On 3/19/18 4:35 PM, Steve Pavao wrote:
Hi Andre,
On Mar 19, 2018, at 5:32 PM, Andre McCurdy <armccu...@gmail.com
<mailto:armccu...@gmail.com>> wrote:
On Mon, Mar 19, 2018 at 9:49 AM, Steve Pavao <ste...@korgrd.com
<mailto:ste...@korgrd.com>> wrote:
What’s the recommended way to be able to propogate target-specific
compile-time CPU tune information to affect the build of a source
file in my own custom layer?
For example, if I’m building for an arm6-based target, I’d like to be
able to have the __ARM_ARCH_6__ symbol be available when the Yocto
system builds my custom layer. The BSP for such a target obviously
defines this symbol when building its files for such a target. Is
there an easy way to propagate this information to my own custom
layer, to affect my own sources? Maybe my recipe needs to include
certain conf files from other layers such as meta or the BSP layer?
This kind of macro is typically defined internally by gcc, depending
on the -mcpu etc options passed on the gcc command line, ie options
which are included in the ${CC} definition setup by OE.

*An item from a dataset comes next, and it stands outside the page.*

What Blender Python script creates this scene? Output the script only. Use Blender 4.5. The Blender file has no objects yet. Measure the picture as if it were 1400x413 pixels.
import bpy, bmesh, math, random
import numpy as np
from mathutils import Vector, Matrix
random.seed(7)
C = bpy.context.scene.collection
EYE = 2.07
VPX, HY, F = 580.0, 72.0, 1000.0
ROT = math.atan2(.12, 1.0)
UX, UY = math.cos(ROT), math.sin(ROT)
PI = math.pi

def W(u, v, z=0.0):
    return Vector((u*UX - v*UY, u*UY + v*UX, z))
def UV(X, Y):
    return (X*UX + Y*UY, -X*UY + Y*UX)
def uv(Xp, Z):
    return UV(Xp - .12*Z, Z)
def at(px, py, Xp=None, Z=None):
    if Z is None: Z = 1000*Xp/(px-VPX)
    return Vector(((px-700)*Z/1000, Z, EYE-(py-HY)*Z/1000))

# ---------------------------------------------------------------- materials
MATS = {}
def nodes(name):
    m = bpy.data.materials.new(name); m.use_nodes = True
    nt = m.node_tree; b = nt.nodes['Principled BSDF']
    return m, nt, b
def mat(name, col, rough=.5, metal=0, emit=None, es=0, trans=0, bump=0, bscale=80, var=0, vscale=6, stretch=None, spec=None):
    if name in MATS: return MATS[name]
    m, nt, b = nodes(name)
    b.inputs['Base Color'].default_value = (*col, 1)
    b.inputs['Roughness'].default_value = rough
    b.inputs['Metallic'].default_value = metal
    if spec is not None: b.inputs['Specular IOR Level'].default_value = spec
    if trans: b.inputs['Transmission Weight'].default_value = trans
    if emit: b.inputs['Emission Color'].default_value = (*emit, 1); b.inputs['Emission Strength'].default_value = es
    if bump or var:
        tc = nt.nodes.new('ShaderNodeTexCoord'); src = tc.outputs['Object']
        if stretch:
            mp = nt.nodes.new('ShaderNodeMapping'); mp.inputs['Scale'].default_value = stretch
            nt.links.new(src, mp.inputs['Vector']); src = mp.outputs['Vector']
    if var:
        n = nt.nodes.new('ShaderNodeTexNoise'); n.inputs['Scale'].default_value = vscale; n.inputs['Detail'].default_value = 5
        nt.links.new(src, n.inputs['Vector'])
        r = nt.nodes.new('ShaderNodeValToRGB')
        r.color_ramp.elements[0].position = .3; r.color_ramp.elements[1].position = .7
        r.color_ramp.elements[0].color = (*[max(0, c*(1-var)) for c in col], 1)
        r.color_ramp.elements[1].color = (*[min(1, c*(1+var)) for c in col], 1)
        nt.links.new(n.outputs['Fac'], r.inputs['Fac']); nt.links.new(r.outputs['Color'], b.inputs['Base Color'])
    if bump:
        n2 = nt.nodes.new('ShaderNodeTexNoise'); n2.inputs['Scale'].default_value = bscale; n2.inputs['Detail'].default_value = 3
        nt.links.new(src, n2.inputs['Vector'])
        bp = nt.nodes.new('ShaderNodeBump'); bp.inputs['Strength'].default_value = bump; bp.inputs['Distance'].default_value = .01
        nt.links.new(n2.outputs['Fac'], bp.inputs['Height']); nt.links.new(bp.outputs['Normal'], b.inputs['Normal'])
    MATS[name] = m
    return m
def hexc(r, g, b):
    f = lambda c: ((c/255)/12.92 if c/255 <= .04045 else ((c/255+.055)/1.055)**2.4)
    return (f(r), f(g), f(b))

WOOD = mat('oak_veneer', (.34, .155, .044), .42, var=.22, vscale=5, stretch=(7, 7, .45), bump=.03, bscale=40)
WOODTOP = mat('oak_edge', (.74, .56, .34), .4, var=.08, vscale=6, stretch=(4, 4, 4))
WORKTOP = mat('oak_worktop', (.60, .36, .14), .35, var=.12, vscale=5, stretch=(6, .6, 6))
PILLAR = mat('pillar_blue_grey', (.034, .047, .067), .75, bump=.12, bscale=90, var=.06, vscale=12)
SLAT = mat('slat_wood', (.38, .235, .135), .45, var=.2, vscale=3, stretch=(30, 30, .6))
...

Therefore all you normally need to do is ensure that the Makefiles etc
for the components in your custom layer all correctly respect OE's
definition of ${CC}.
A typical bug in handcrafted Makefiles is to force CC to (e.g. CC =
"$(CROSS_COMPILE)gcc") and lose the original value passed via the
environment.
Currently, I notice that architecture-level symbols are available to
my custom layer at compile time, such as __aarch64_ and __arm__, but
not CPU tune information, such as __ARM_ARCH_6__.
The exact set of macros defined by gcc will vary depending on exactly
which ARMv6 CPU you are targeting (and to some extent, which version
of gcc you are using). If you have code which needs to be enabled for
any ARMv6 target then you may have to test multiple macros. For
example see the way in which openssl defines __ARM_ARCH__
https://github.com/openssl/openssl/blob/master/crypto/arm_arch.h
Thank you very much for your insight, Andre !
I think I may have discovered a specific situation which is causing the
problem to occur for me. It seems it occurs because I am trying to
build a kernel module under the recipes-kernel directory in my custom
layer. A colleague pointed out to me
that meta/classes/module.bbclass explicitly unsets CFLAGS and a bunch of
other macros in this situation.
it wasn't clear if you were compiling external kmods. Now that sets it
straight.
Maybe I need to put in some custom shell syntax in my recipe, to export
__ARM_ARCH_6__ or to directly define the compiler macro when needed,
based on the value of the TARGET variable. I wonder if there is a
better recommended solution than this, though.
kernel modules are built using kernel flags for best results, thats why
you see that we do not enforce general cflags since they may be
enforcing userspace ABI options into kernel, which is not right. Further
more kernel build system constructs its own compiler commandline from
kbuild.
You could add something like CONFIG_CPU_32v6K=y or CONFIG_CPU_32v6=y
to your kernel .config and that should provide you with right flags
during your kernel module compilation step.
BTW, my kernel module contains conditionally-compiled code for
initializing the ARM PMU correctly for each CPU case.